Game Journalism Taboos

11 04 2011

Today marks what I hope will be a new-found relationship between myself and this blog. The plan is to update it daily with some new gaming topic I’ve been pondering, or at least multiple times a week. Nothing too heavy, mind – just short points of discussion.

I want to start off with a bang, so let’s discuss a taboo subject – the standard practice of game reviewing, or rather, the bits we’re not allowed to talk about. Actually, it’s not that we’re not allowed to, but rather that no-one dares to.

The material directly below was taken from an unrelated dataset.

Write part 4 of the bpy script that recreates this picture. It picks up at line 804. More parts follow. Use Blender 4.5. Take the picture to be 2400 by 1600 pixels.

Certain questions cannot be asked, mainly because no-one else is asking them, and no-one wants to be the first one in. I was discussing this with a couple of my fellow game reviewers last week (behind closed doors, of course), and it’s interesting to see the flood gates open once one person has asked one of these taboo questions.

Questions like ‘how much should you get paid for a review?’, ‘who pays the most?’, ‘do you need to play the entire game all the way through before you can review it properly?’, and other such hush-hushes. I’m not going to answer these questions for the very same reason that others won’t – you don’t want to tick any current (or potential) employers off.

Of course, the other reason why people might not want to discuss money is because no-one wants to find out that they’re earning pennies compared to others.

But when someone does finally ask one of these questions in a public place – such as the Games Press forums, for example – there’s this odd balancing act between jumping in to discuss a topic that is rarely brought up, and keeping your answers safe.

Of course, this situation is found in most jobs. When I worked in a shop, there were plenty of questions that you wanted to ask, but just couldn’t. Yet I still feel like games journalism is one area where reviewers need to start being more open with each other. That way, employers would be forced to start providing better rates and a more healthy career.